I’ve read what I could find here about wire solder vs. sheet. I find the discussions quite interesting, primarily because the most common method of using wire solder is to cut it into snippets the same as sheet. When I first started making jewelry back in the seventies, I went with the prevailing wisdom and used sheet cut into snippets with Batterns’ Flux. I hated the way the snippets would dance around as the flux boiled, but as far as I knew, that was the only way it was done.

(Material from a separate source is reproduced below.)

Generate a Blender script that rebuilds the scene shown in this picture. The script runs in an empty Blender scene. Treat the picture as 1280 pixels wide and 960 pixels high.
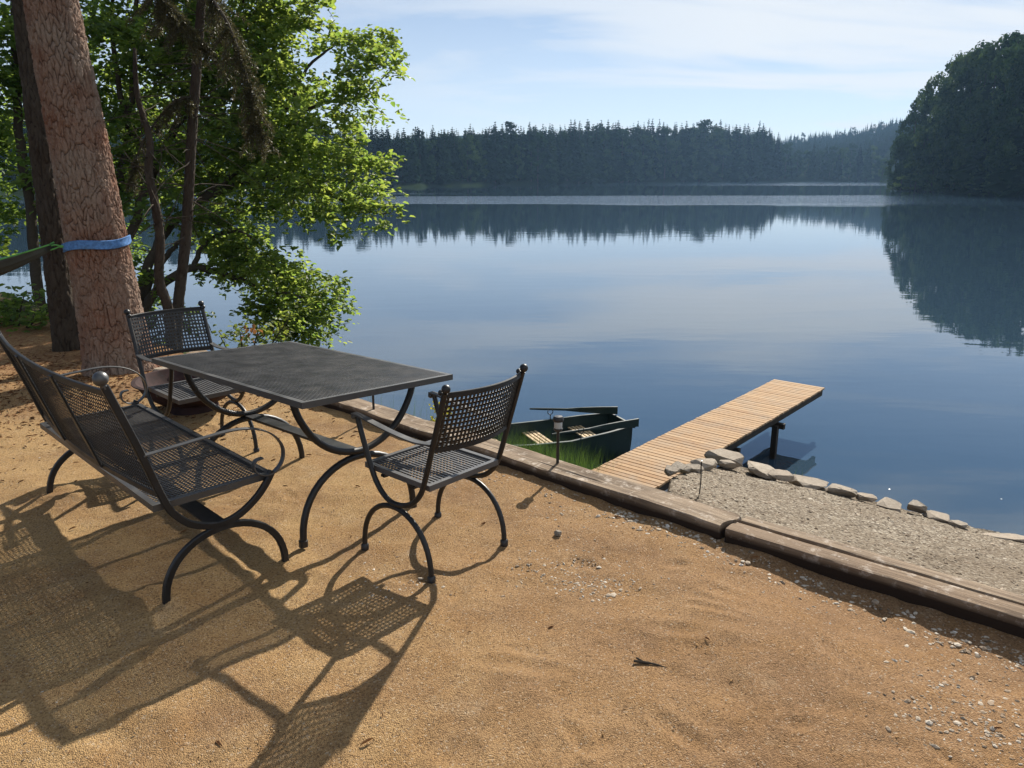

A year or two in, I was selling my work at an Indian show, when I had the good fortune to meet and become friends with the late, internationally renowned Navajo silversmith Orville Tsinnie, who showed me what I can only call, for me, the right way to make jewelry. From there on out, I held my torch in my left hand and the wire solder in my right. I use only easy flow solder, and I will solder multiple times on a single piece. For example, one of my buckle designs used 20 or thirty of my handmade leaves, along with perhaps twice that many balls, all attached singly or in multiples, along with several stones in bezels, meaning that I would have to heat the piece a number of times. Again, I did a lot of overlay, frequently of scenes from the Mojave Desert where I grew up; blades of sagebrush in particular were very fine cuts, which would have ruined the entire piece if they filled up with solder. I would usually complete overlay pieces, including buckles, in one soldering, not by first applying solder to the top piece and sweating them together, but by putting top and bottom together and applying solder to the edge and to some of the more open places in the design. As long as it was scrupulously clean and well-fluxed, it worked. The reason I could get away with using only easy flow, I suppose, was because of the slight increase in heat required to melt the solder upon subsequent heating. I really didn’t pay any attention to how many times I had to apply the torch.
I am therefore curious as to why I find no mention of conventional, i.e., non-Indian, jewelers using wire solder in the way I have described. As I start making jewelry once again, the one thing I would change is in diminishing fire scale, because, either as a result of the Prestolite torch I used or the way I soldered, fire scale was a major headache for me.